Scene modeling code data
-- begin --

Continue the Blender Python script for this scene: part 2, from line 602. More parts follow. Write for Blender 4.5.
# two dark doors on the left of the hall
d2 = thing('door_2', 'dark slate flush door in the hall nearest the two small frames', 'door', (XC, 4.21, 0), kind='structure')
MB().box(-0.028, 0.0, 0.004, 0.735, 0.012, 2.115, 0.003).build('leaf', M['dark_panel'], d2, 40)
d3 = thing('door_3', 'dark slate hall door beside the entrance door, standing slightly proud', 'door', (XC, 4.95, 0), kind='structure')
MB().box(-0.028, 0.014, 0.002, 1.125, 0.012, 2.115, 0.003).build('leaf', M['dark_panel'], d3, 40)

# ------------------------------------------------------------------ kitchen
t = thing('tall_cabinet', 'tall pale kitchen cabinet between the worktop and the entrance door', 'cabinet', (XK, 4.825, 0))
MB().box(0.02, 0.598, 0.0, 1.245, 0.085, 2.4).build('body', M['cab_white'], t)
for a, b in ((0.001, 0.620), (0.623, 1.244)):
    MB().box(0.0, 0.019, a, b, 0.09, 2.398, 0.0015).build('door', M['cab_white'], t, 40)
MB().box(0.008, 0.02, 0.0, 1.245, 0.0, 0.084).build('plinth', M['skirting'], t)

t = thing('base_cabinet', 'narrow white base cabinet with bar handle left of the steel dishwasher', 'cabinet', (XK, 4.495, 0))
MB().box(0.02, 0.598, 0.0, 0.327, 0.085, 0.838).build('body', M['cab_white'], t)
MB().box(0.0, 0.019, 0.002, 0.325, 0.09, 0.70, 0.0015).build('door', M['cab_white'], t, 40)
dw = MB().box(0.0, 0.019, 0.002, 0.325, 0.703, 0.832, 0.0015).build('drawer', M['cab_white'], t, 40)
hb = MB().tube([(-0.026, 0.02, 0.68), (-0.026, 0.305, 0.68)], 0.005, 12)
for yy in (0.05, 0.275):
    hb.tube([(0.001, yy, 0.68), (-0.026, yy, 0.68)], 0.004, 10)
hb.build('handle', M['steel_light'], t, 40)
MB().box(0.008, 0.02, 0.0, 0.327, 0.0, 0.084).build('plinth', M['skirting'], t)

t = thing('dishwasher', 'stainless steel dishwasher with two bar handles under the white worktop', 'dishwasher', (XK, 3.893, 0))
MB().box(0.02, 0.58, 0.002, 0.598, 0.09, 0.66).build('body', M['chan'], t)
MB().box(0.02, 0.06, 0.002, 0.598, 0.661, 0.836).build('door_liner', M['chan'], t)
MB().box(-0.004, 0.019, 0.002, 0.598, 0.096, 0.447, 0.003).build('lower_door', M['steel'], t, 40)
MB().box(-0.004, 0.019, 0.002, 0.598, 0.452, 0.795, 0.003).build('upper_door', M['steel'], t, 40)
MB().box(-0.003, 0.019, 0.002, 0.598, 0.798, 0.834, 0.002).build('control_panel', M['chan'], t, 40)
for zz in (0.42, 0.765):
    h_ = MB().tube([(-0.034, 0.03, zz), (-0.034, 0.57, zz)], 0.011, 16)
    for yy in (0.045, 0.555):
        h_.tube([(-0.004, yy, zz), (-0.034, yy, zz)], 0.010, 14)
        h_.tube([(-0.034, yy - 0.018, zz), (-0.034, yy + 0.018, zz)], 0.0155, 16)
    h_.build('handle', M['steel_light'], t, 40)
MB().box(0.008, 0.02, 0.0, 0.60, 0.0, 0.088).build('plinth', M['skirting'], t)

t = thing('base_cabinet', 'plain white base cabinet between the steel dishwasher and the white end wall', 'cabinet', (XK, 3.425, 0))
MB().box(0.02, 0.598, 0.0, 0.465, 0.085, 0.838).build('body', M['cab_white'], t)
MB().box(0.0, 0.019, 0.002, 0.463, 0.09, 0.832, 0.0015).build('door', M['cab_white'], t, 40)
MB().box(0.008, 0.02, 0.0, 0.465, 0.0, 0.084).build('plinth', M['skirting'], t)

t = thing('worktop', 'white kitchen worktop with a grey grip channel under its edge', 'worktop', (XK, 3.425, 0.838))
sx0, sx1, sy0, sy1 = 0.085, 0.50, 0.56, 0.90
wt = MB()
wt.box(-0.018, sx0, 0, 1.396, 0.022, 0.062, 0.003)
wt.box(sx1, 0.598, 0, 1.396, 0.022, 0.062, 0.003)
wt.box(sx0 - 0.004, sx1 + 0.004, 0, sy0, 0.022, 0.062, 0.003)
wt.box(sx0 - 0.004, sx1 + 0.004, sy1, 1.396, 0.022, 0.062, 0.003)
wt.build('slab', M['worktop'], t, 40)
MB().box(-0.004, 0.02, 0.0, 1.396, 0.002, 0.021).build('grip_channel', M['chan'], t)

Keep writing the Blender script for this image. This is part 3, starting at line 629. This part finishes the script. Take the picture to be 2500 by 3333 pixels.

-- end --

- Exercise requirements:
Quote every line of the data, word for word.

- Task response:
Continue the Blender Python script for this scene: part 2, from line 602. More parts follow. Write for Blender 4.5.
# two dark doors on the left of the hall
d2 = thing('door_2', 'dark slate flush door in the hall nearest the two small frames', 'door', (XC, 4.21, 0), kind='structure')
MB().box(-0.028, 0.0, 0.004, 0.735, 0.012, 2.115, 0.003).build('leaf', M['dark_panel'], d2, 40)
d3 = thing('door_3', 'dark slate hall door beside the entrance door, standing slightly proud', 'door', (XC, 4.95, 0), kind='structure')
MB().box(-0.028, 0.014, 0.002, 1.125, 0.012, 2.115, 0.003).build('leaf', M['dark_panel'], d3, 40)

# ------------------------------------------------------------------ kitchen
t = thing('tall_cabinet', 'tall pale kitchen cabinet between the worktop and the entrance door', 'cabinet', (XK, 4.825, 0))
MB().box(0.02, 0.598, 0.0, 1.245, 0.085, 2.4).build('body', M['cab_white'], t)
for a, b in ((0.001, 0.620), (0.623, 1.244)):
    MB().box(0.0, 0.019, a, b, 0.09, 2.398, 0.0015).build('door', M['cab_white'], t, 40)
MB().box(0.008, 0.02, 0.0, 1.245, 0.0, 0.084).build('plinth', M['skirting'], t)

t = thing('base_cabinet', 'narrow white base cabinet with bar handle left of the steel dishwasher', 'cabinet', (XK, 4.495, 0))
MB().box(0.02, 0.598, 0.0, 0.327, 0.085, 0.838).build('body', M['cab_white'], t)
MB().box(0.0, 0.019, 0.002, 0.325, 0.09, 0.70, 0.0015).build('door', M['cab_white'], t, 40)
dw = MB().box(0.0, 0.019, 0.002, 0.325, 0.703, 0.832, 0.0015).build('drawer', M['cab_white'], t, 40)
hb = MB().tube([(-0.026, 0.02, 0.68), (-0.026, 0.305, 0.68)], 0.005, 12)
for yy in (0.05, 0.275):
    hb.tube([(0.001, yy, 0.68), (-0.026, yy, 0.68)], 0.004, 10)
hb.build('handle', M['steel_light'], t, 40)
MB().box(0.008, 0.02, 0.0, 0.327, 0.0, 0.084).build('plinth', M['skirting'], t)

t = thing('dishwasher', 'stainless steel dishwasher with two bar handles under the white worktop', 'dishwasher', (XK, 3.893, 0))
MB().box(0.02, 0.58, 0.002, 0.598, 0.09, 0.66).build('body', M['chan'], t)
MB().box(0.02, 0.06, 0.002, 0.598, 0.661, 0.836).build('door_liner', M['chan'], t)
MB().box(-0.004, 0.019, 0.002, 0.598, 0.096, 0.447, 0.003).build('lower_door', M['steel'], t, 40)
MB().box(-0.004, 0.019, 0.002, 0.598, 0.452, 0.795, 0.003).build('upper_door', M['steel'], t, 40)
MB().box(-0.003, 0.019, 0.002, 0.598, 0.798, 0.834, 0.002).build('control_panel', M['chan'], t, 40)
for zz in (0.42, 0.765):
    h_ = MB().tube([(-0.034, 0.03, zz), (-0.034, 0.57, zz)], 0.011, 16)
    for yy in (0.045, 0.555):
        h_.tube([(-0.004, yy, zz), (-0.034, yy, zz)], 0.010, 14)
        h_.tube([(-0.034, yy - 0.018, zz), (-0.034, yy + 0.018, zz)], 0.0155, 16)
    h_.build('handle', M['steel_light'], t, 40)
MB().box(0.008, 0.02, 0.0, 0.60, 0.0, 0.088).build('plinth', M['skirting'], t)

t = thing('base_cabinet', 'plain white base cabinet between the steel dishwasher and the white end wall', 'cabinet', (XK, 3.425, 0))
MB().box(0.02, 0.598, 0.0, 0.465, 0.085, 0.838).build('body', M['cab_white'], t)
MB().box(0.0, 0.019, 0.002, 0.463, 0.09, 0.832, 0.0015).build('door', M['cab_white'], t, 40)
MB().box(0.008, 0.02, 0.0, 0.465, 0.0, 0.084).build('plinth', M['skirting'], t)

t = thing('worktop', 'white kitchen worktop with a grey grip channel under its edge', 'worktop', (XK, 3.425, 0.838))
sx0, sx1, sy0, sy1 = 0.085, 0.50, 0.56, 0.90
wt = MB()
wt.box(-0.018, sx0, 0, 1.396, 0.022, 0.062, 0.003)
wt.box(sx1, 0.598, 0, 1.396, 0.022, 0.062, 0.003)
wt.box(sx0 - 0.004, sx1 + 0.004, 0, sy0, 0.022, 0.062, 0.003)
wt.box(sx0 - 0.004, sx1 + 0.004, sy1, 1.396, 0.022, 0.062, 0.003)
wt.build('slab', M['worktop'], t, 40)
MB().box(-0.004, 0.02, 0.0, 1.396, 0.002, 0.021).build('grip_channel', M['chan'], t)

Keep writing the Blender script for this image. This is part 3, starting at line 629. This part finishes the script. Take the picture to be 2500 by 3333 pixels.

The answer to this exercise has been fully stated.